Factors to Consider Before Choosing a Bumper to Bumper Insurance

There are a few factors you must consider before choosing a bumper to bumper insurance policy. Read on to learn what these are.

  • Check the number of claims provided by your insurer in a year, as several insurers restrict this so that people don’t file claims for every dent in their car
  • The premium for a bumper to bumper car insurance is slightly higher than that for other types of car insurance, but its benefits are also significantly higher
  • Since it is only available for cars that are 5 years or younger, you might need to move fast if you are keen on getting a bumper to bumper car insurance policy.

Buying Bumper to Bumper Car Insurance Online

You can purchase a bumper to bumper car insurance online in India. The process is similar to that of buying comprehensive car insurance policy from your insurer. However, the policy difference is that since bumper to bumper is an add-on cover, you have to add it over and above your basic plan during the purchase. Look at the steps below to get an overview of the same –

  1. Visit the insurer’s website and go to the ‘Car Insurance’ section.
  2. Enter your personal and vehicle details.
  3. Select comprehensive car insurance coverage.
  4. Select the bumper to bumper add-on cover along with other necessary rider benefits.
  5. Review the policy and coverage details before proceeding to pay the premium.
  6. Make the premium payment online.
  7. The policy with bumper to bumper insurance will be issued shortly.

Bumper to Bumper Insurance Exclusions

While there are many benefits with a bumper to bumper car insurance policy, there are some situations under which this policy cannot help you.

  • Claims will not be processed if the car has been reported for any illegal or unethical movement
  • A private vehicle being used for commercial purposes is not eligible for claims
  • If the driver was found to be under the influence of drugs or alcohol when the car was damaged, claims will not be settled
  • Claims cannot be settled unless all the vehicle papers are complete and in place.

Bumper to Bumper Insurance for Used Cars

Ideally, bumper to bumper insurance is recommended for new cars that demand higher maintenance.
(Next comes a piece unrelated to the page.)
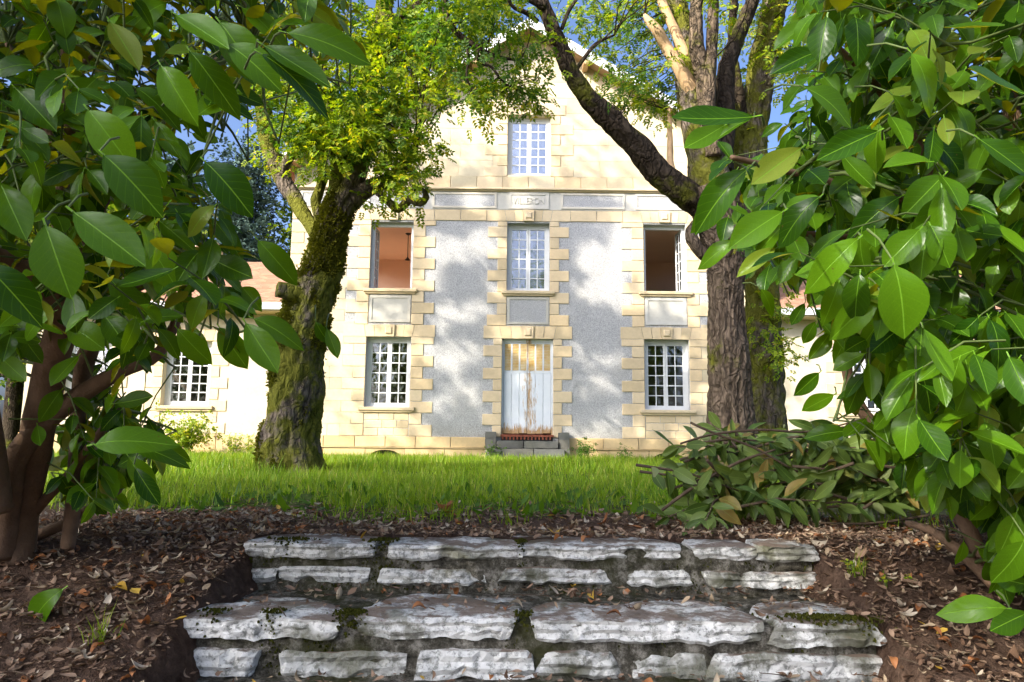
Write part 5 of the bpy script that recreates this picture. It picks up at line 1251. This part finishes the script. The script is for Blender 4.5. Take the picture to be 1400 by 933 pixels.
for u, v, lab in ((1245, 800, 'yellow green seedling on the soil right of the steps, nearest the laurel'), (1165, 785, 'seedling with lobed leaves close to the end of the top step'), (1212, 806, 'smaller seedling between the two others right of the steps'), (1180, 780, 'tiny seedling behind the others right of the steps')):
    q_ = hit(u, v); small_plant('seedling', q_, lab, 'seedling', 4, .045, .03, .035, 'leaf_y', ts=(1.0,), per=1)
for u, v, lab in ((1172, 790, 'thin grass tuft on the soil by the right end of the steps'), (135, 880, 'thin pale grass tuft on the soil at lower left')):
    q_ = hit(u, v); n = 26; a = rng.random(n)*6.283; X = np.stack([np.cos(a), np.sin(a), a*0], 1); Yv = np.stack([-np.sin(a), np.cos(a), a*0], 1); Z = np.array([[0, 0, 1.]])+unit(n)*.45
    me = scatter_mesh('grass_tuft', *blade, rng.normal(size=(n, 3))*np.array([.02, .02, 0]), np.stack([X, Yv, Z], 2), np.stack([np.full(n, .004), np.full(n, .08), rng.uniform(.05, .12, n)], 1))
    tag(link('grass_tuft', me, M['grass'], None, q_), lab, 'grass tuft')
# fresh green laurel leaf lying propped on the soil at the left, orange curled leaf at the lawn edge
h_ = hit(48, 850); p, q_ = at(86, 806, h_.y), at(12, 852, h_.y-.06); gz = ground_z(p.x, p.y)
o = link('fallen_leaf', LM[0].copy(), None, None, (p.x, p.y, max(p.z, gz+.03))); ax = q_-o.location; o.rotation_euler = mat_from(ax, (.05, -1, .55)).to_euler(); L_ = ax.length; o.scale = (L_, L_, L_)
tag(o, 'large fresh green laurel leaf lying on the soil at lower left', 'leaf')
b = MB(); N = 14
prof = [(.004, 0), (.020, .004), (.034, .018), (.045, .040), (.052, .062)]
for r_, z in prof:
    for k in range(N):
        a = 6.283*k/N; w_ = 1+.18*math.sin(3*a+z*40)+.1*math.sin(7*a); b.v.append((r_*w_*math.cos(a), r_*.8*w_*math.sin(a), z*(1+.25*math.sin(2*a+1))))
for i in range(len(prof)-1):
    for k in range(N): b.f.append((i*N+k, i*N+(k+1) % N, (i+1)*N+(k+1) % N, (i+1)*N+k))
q_ = at(607, 697, 4.55); q_.z = ground_z(q_.x, q_.y)
tag(b.build('curled_leaf', M['litter_r'], None, q_+Vector((0, 0, .005)), smooth=True), 'orange brown curled dead leaf standing at the edge of the lawn', 'leaf')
However, if the used car that you are planning to purchase is not more than five years old, then buying bumper to bumper cover on your comprehensive car insurance plan is a worthy choice. Otherwise, there is no point in investing in this cover as it will only increase your overall car insurance premium amount. Besides, you are worried about the cost of your comprehensive car insurance plan, use the car insurance calculator to determine the same.

Conclusion

A bumper to bumper car insurance policy offers protection for a number of cases and situations in which your car or even you may sustain damages and harm. For one of the best policies, you can opt for car insurance, available on Finserv MARKETS, which protects you against incurring significant expenses in case of damage. You can benefit from features such as cashless claim settlement, extensive coverage, add-on benefits, 24x7 assistance, and more.

You can read more about car insurance plans by visiting Finserv MARKETS website.

Finserv MARKETS, from the house of Bajaj Finserv is an exclusive online supermarket for all your personal and financial needs. Loans, Insurance, Investment and exclusive EMI store, all under one roof- anytime, anywhere!

FAQs on Bumper To Bumper Car Insurance

  • ✔️How much does it cost to replace the bumper of a car?

    On average, the cost of bumper replacement is Rs. 10,000. If any other components are damaged alongside, the overall damage repair cost will simultaneously increase. Therefore, it is best to have a bumper to bumper insurance on your existing comprehensive car insurance plan.

  • ✔️How soon do I need to report an accident?

    An accident needs to be reported as soon as possible, within the time frame as provided by your insurer. Car insurance claims may otherwise be liable to rejection.

  • ✔️Can bumper to bumper insurance claims be raised for damaging my vehicle?

    Yes, all damages to your vehicle can be claimed under the bumper to bumper car insurance policy.

  • ✔️Does bumper to bumper insurance cover wear and tear of tyres and tubes?

    No. The bumper to bumper insurance cover will not cover the repair cost for wear and tear of your car’s tyres and tubes.